GLI OPIFICI DELLA VALLE DEL LIRI IN ALTA TERRA DI LAVORO
La valle del Liri rappresenta un esempio virtuoso della nascente industria borbonica, dove a partire dal 1835 sorsero numerosi opifici (soprattutto cartiere e lanerie) che sfruttavano l’acqua del fiume Liri come forza motrice. In questa terra l’uomo è riuscito a inserirsi in maniera armonica con la natura e le industrie borboniche non penalizzavano il territorio bensì glia davano lustro sviluppandone le potenzialità.
La struttura del fiume, oltre alla sua portata e a quella dei suoi affluenti, era particolarmente adatta a generare forza idraulica, inoltre le acque chiare del Fibreno (affluente del Liri) potevano essere impiegate per la fermentazione degli stracci che all’epoca venivano usati al posto del legno per la produzione della carta. Il processo partiva dalla scelta degli stracci (di cui si preferivano quelli bianchi) e il loro taglio per ridurli a fibre di uguale lunghezza. Seguiva la macerazione per ridurre gli stracci in una pasta di cellulosa spesso quasi pura. Per questo veniva utilizzato un macchinario detto “macchina olandese” costituito da una macchina a lame rotanti, combinate ad altre lame presenti sul fondo che sminuzzava le fibre degli stracci riducendole in una poltiglia omogenea.

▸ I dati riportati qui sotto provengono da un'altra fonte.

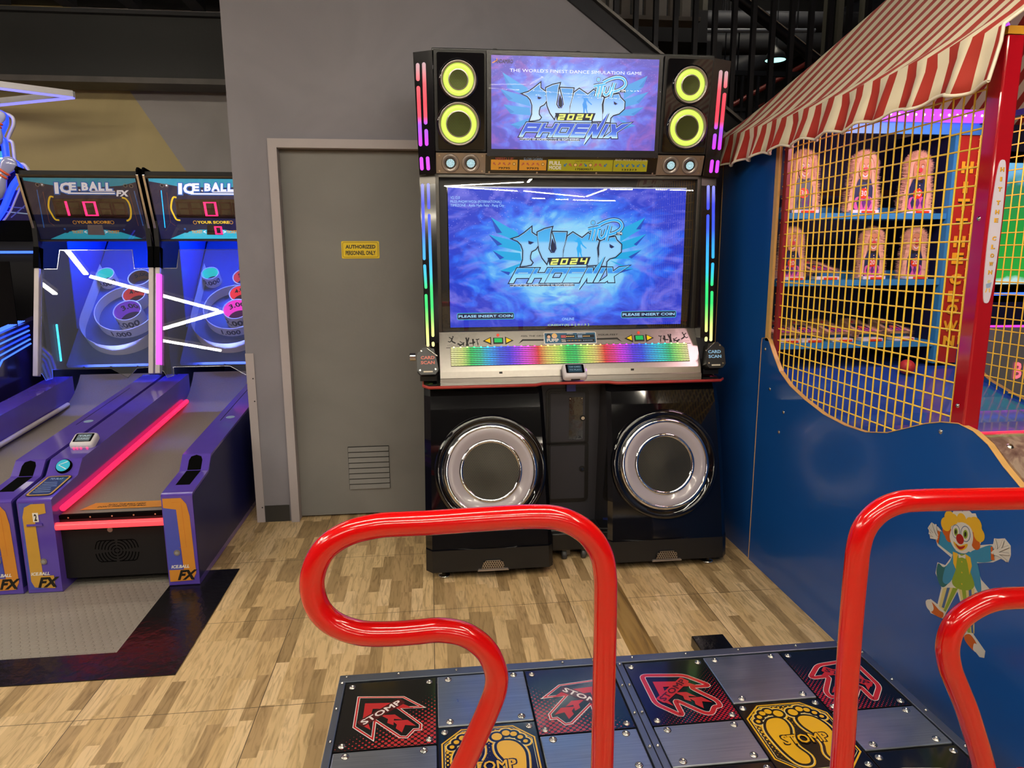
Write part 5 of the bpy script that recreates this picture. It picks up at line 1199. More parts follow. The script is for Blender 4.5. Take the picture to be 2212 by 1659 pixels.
    def curved(par, t, cx, cy, rad, zc_, hh, amid, sgn):
        """lettering wrapped on a ring wall"""
        V, Fc = text_geo(t, .03); xs = [a[0] for a in V]; ys = [a[1] for a in V]; x0, x1, y0, y1 = min(xs), max(xs), min(ys), max(ys); wdt = hh*(x1-x0)/(y1-y0)*1.05; out = []
        for a in V:
            s_ = (a[0]-(x0+x1)/2)/(x1-x0)*wdt; z_ = zc_+((a[1]-y0)/(y1-y0)-.5)*hh; an = amid+sgn*s_/rad
            out.append(FO(cx+rad*cos(an), cy+rad*sin(an), z_))
        g = G().add(out, Fc, mat('blue_black_numeral', '#1a2250', .4)); B(g, 'numeral', par)
    e = 1.0 if lit else .35
    c4 = glow('cup_red_lit', '#ff3a52', .8) if lit else glow('cup_red', '#e0404c', .55); c3_ = glow('cup_pink_lit', '#f03ad0', 1.0) if lit else glow('cup_violet', '#7a3ae0', .6); cT = glow('cup_teal', '#16c8d0', .9); c5 = glow('cup_red_dim_lit', '#e04a5c', .7) if lit else mat('cup_brown', '#8a5a50', .5)
    cup(.035, .462, .092, .125, c3_, '3.000', 'cup_3000', tin='2.000')
    cup(.035, .643, .077, .10, c4, '4.000', 'cup_4000')
    cup(.038, .815, .077, .10, c5, '5.000', 'cup_5000')
    cup(-.22, .855, .060, .10, cT, None, 'cup_10000', tin='10.000'); cup(.235, .855, .060, .10, cT, None, 'cup_10000', tin='10.000')
    g = G(); curvedp = None
    curved(cb, '1.000', 0, .52, .223, .042, .05, -pi/2, 1)
    # glass guard with its frame posts
    Fg = Fr((-1.49, 4.95, .765), (1, 0, 0), (0, .22, .86)); hw = .366
    vt = 1.00*.90
    gp = G(); pts = [(-hw+.01, -.01), (-hw+.03, -.015), (-hw+.055, -.06), (-hw+.10, -.045), (-.27, .012), (.10, .012), (.21, -.055), (.27, .01), (hw-.01, .015), (hw-.01, .70), (.25, .70), (.235, .83), (-.235, .83), (-.25, .70), (-hw+.01, .70)]
    gl = B(G().prism(Fg, pts, -.004, .004, M_glassl), 'glass_guard')
    A_ = inset(pts, .0015); g = G(); g.loop(Fg, pts, inset(pts, .0035), .0045, M_chr2); B(g, 'polished_edge', gl)
    M_pl = glow('pink_post_led', '#e84af0', 1.7) if lit else M_post
    for s_ in (-1, 1):
        m_ = M_post
        p = B(G().fbox(Fg, s_*hw-.016, s_*hw+.016, -.03, .70, -.012, .030, m_), 'edge_post', bevel=.004)
        if lit and s_ < 0: B(G().fbox(Fg, s_*hw-.008, s_*hw+.0185, .03, .655, .0, .0315, M_pl), 'post_light', p)
        B(G().fbox(Fg, s_*hw-.018, s_*hw+.018, .70, .845, -.02, .04, M_slot), 'hinge_block', p, bevel=.003)
    # marquee
    Fh = Fr((-1.49, 5.165, 1.63), (1, 0, 0), (0, -.145, .425)); Fhl = Fh.moved((-DX, 0, 0)); wq = .368; hq = .445
    mq = B(G().fbox(Fh, -wq, wq, 0, hq, -.03, 0, M_slot), 'marquee')
    L_ = 1.0 if lit else .28
    sfx = 'l' if lit else 'd'
    gm = lambda n_, c: glow(n_+sfx, c, L_*1.1, c if not lit else None)
    mt1, mt2, mnv, mwh, mye, mbl, mgo = gm('mq_teal_', '#1f8fae'), gm('mq_cyan_', '#2fb0d0'), gm('mq_navy_', '#171a3e'), gm('mq_white_', '#f4f2ff'), gm('mq_gold_', '#e8c22a'), gm('mq_blue_', '#1f5fb4'), gm('mq_amber_', '#d89a30')
    def zz(pts): return [Fhl.px(40+a/7.9, 370+b/7.9) for a, b in pts]
    g = G(); g.fbox(Fh, -wq+.02, wq-.02, .012, hq-.018, 0, .0008, mnv)
    tl_, tr_ = -wq+.022, wq-.022
    g.flat(Fh, [(tl_, hq-.02), (tl_, hq-.04), (-.15, hq-.075), (.12, hq-.080), (.25, hq-.070), (tr_, hq-.045), (tr_, hq-.02)], .0012, mt1)
    g.flat(Fh, [(tl_+.06, .014), (-.17, .062), (-.08, .078), (.08, .078), (.18, .060), (tr_-.04, .014)], .0012, mt2)
    # the word
    bx = zz([(640, 395), (1660, 395), (1660, 200), (650, 200)]); ux0, ux1 = bx[0][0], bx[1][0]; vy0, vy1 = bx[0][1], bx[3][1]
    gs = [(p_[0], p_[1]) for p_ in bx]
    w_, h_ = ux1-ux0, vy1-vy0
    def wl(t, a, b, c=0.30, d=1.0, m=mwh, bo=.05):
        g.text(Fh, t, ux0+w_*a-.006, vy0+h_*c-.007, ux0+w_*b+.008, vy0+h_*d+.005, .0014, mbl, .12, .18)
        g.text(Fh, t, ux0+w_*a, vy0+h_*c, ux0+w_*b, vy0+h_*d, .0018, m, bo, .18)
    wl('I', .005, .07, .0, 1); wl('C', .09, .27, .05, 1); wl('E', .25, .37, .30); g.disc(Fh, ux0+w_*.41, vy0+h_*.34, .006, .0018, mwh, 12); wl('B', .46, .57, .30); wl('A', .58, .73, .30, 1.08); wl('L', .74, .84, .30); wl('L', .86, .97, .30)
    g.stroke(Fh, [(ux0+w_*.18, vy0+h_*.04), (ux1+.003, vy0+h_*.04)], .019, .0012, mbl); g.stroke(Fh, [(ux0+w_*.20, vy0+h_*.06), (ux1-.004, vy0+h_*.06)], .009, .0020, mwh); g.stroke(Fh, [(ux0+w_*.58, vy0+h_*.24), (ux1, vy0+h_*.24)], .005, .0020, mwh)
    (a, b), (c, d) = zz([(1690, 440), (1870, 335)]); g.text(Fh, 'FX', a, b, c, d, .0018, mwh, .05, .3)
    # display
    dl = zz([(570, 480), (1830, 480), (1890, 820), (640, 800)]); g.flat(Fh, dl, .0014, M_disp)
    for s_, pts_ in ((0, [(600, 450), (545, 445), (520, 520), (520, 640), (570, 740), (630, 830), (700, 845)]), (1, [(1765, 460), (1830, 480), (1890, 560), (1920, 680), (1915, 800), (1870, 850), (1845, 850)])):
        g.stroke(Fh, spline(zz(pts_), 4), .011, .0018, mye)
    digs = [('1', 650, 520), (' ', 880, 520), ('0', 1140, 525), (' ', 1395, 530), (' ', 1640, 540)] if not lit else [(' ', 650, 520), (' ', 880, 520), ('0', 1130, 525), (' ', 1395, 530), (' ', 1640, 540)]
    M_rect = []
    for ch, x_, y_ in digs:
        (a, b), (c, d) = zz([(x_+10, y_+250), (x_+175, y_)])
        for r_ in seg_rects('8', .16, .09): g.fbox(Fh, a+(c-a)*r_[0], a+(c-a)*r_[2], b+(d-b)*r_[1], b+(d-b)*r_[3], .0015, .0018, M_doff)
        if ch != ' ':
            for r_ in seg_rects(ch, .19, .10): g.fbox(Fh, a+(c-a)*r_[0]+.0008, a+(c-a)*r_[2]-.0008, b+(d-b)*r_[1]+.001, b+(d-b)*r_[3]-.001, .0018, .0024, M_digit)
    (a, b), (c, d) = zz([(1005, 905), (1560, 855)]); g.text(Fh, 'YOUR SCORE', a, b, c, d, .0018, mgo if not lit else mye, .04)
    for x_ in (962, 1602): q_ = zz([(x_, 882)])[0]; g.loop(Fh, circ(q_[0], q_[1], .0125, 16), circ(q_[0], q_[1], .0095, 16), .0018, mgo)
    tk = zz([(1180, 925), (1430, 925), (1480, 1100), (1190, 1095)]); g.flat(Fh, tk, .0018, M_silver if not lit else M_disp)
    for t_, xa_, xb_, m_ in (('TICKET', 925, 1105, mgo), ('<', 1130, 1165, mwh), ('>', 1485, 1520, mwh), ('TICKET', 1535, 1720, mgo)): (a, b), (c, d) = zz([(xa_, 1070), (xb_, 1020)]); g.text(Fh, t_, a, b, c, d, .0018, m_, .03)
    if lit:
        (a, b), (c, d) = zz([(1340, 1090), (1440, 950)])
        for r_ in seg_rects('0', .24, .14): g.fbox(Fh, a+(c-a)*r_[0], a+(c-a)*r_[2], b+(d-b)*r_[1], b+(d-b)*r_[3], .002, .0026, M_digit)
    for x_, y_, r_ in ((815, 1015, .020), (1825, 1025, .018)): q_ = zz([(x_, y_)])[0]; g.disc(Fh, q_[0], q_[1], r_, .0018, mnv, 20); g.disc(Fh, q_[0]-.006, q_[1]+.008, r_*.35, .0020, mbl, 12)
    for x_, y_ in ((325, 240), (405, 240), (1825, 255), (1925, 262)): q_ = zz([(x_, y_)])[0]; g.loop(Fh, circ(q_[0], q_[1], .0125, 14), circ(q_[0], q_[1], .0095, 14), .0018, M_silver); g.disc(Fh, q_[0], q_[1], .006, .0018, M_slot if x_ != 405 else mwh, 10)
    for x0_, y0_, x1_, y1_ in ((318, 325, 440, 975), (1975, 345, 2130, 940)): p0_, p1_ = zz([(x0_, y0_), (x1_, y1_)]); g.stroke(Fh, [p0_, p1_], .0055, .0018, glow('mq_tube_lit', '#19b4ff', 1.6) if (lit and x0_ < 500) else gm('mq_tube_', '#1f62b8'))
    for x0_, y0_, x1_, y1_, x2_ in ((420, 360, 530, 880, 620), (1890, 380, 2030, 870, 2050)): P_ = zz([(x0_, y0_), (x1_, y1_), (x2_, 940)]); g.stroke(Fh, P_, .0016, .0018, M_orad)
    B(g, 'marquee_art', mq)
    g = G().fbox(Fh, -wq+.018, wq-.018, .010, hq-.016, .006, .008, pane('marquee_cover', boost=.9)); B(g, 'marquee_cover', mq)
    g = G().fbox(Fh, -wq, wq, hq-.012, hq, -.03, .012, M_steelc).fbox(Fh, -wq, wq, 0, .010, -.03, .012, M_steelc); B(g, 'marquee_frame', mq)
    for s_ in (-1, 1): B(G().fbox(Fh, s_*wq-.008, s_*wq+.008, -.03, hq+.006, -.02, .016, M_chr2), 'chrome_edge', mq, bevel=.002)
    for s_ in (-1, 1): B(G().prism(FX(-1.49+s_*.3695), [(5.00, 2.08), (5.02, 2.10), (5.25, 2.075), (6.3, 2.075), (6.3, 1.60), (5.20, 1.58), (5.16, 1.66)], -.006, .006, M_slot), 'marquee_cheek', mq)
    # unseen strip added behind the marquee to flood the target space blue
    B(G().box(-1.80, -1.18, 5.42, 5.46, 1.92, 1.94, glow('unseen_blue_flood', '#4f70ff', 240)), 'unseen_flood_strip', cb)
    if not lit: B(G().box(-1.832, -1.826, 5.20, 5.215, .80, 1.06, glow('teal_strip', '#35c8ff', 3)), 'strip_light', cb)
    return r
lanes(0, True, 'right ball-rolling machine with glowing red lane lights, partly hidden by the grey wall')
lanes(-DX, False, 'left ball-rolling machine with dim marquee showing 1 0 and unlit white lane lights')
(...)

Grazie all’utilizzo di una “forma” (con base retinata) e di un “cascio” (contenitore che determina le dimensioni e lo spessore foglio) si dava alla poltiglia la forma voluta. Il foglio così ottenuto veniva poi trasferito su una superficie curva e pressato da entrambi i lati prima attraverso feltri di lana poi assieme ad altri fogli; questo serviva ad eliminare gran parte dell’acqua che lo avrebbe reso deperibile e vulnerabile agli insetti e alle muffe. A questo punto la carta vieniva asciugata attraverso l’esposizione al sole o all’aria, dopodiché il foglio era pronto per l’immagazzinamento e la maturazione che gli avrebbe permesso ( in caso di fogli di alta qualità) di durare anche per secoli.
La carta prodotta nella valle era tra le prime all’interno e all’esterno del regno borbonico per qualità, quantità e diversificazione dei prodotti e le cartiere vennero amministrate diligentemente prima da Murat e poi dai Borbone. Lo sviluppo industriale venne sostenuto attraverso la concessione di prestiti, sgravi fiscali e anche grazie al sostegno di investitori stranieri. Questo era possibile anche grazie al protezionismo del Regno delle Due Sicilie che difendeva la produzione locale dalla concorrenza straniera. Purtroppo questo clima favorevole venne a mancare dopo l’unità d’Italia con l’introduzione del libero scambio e il mancato ammodernamento degli impianti che causò la crisi e la conseguente chiusura degli opifici. Ora le cartiere sono entrate a far parte del patrimonio architettonico locale.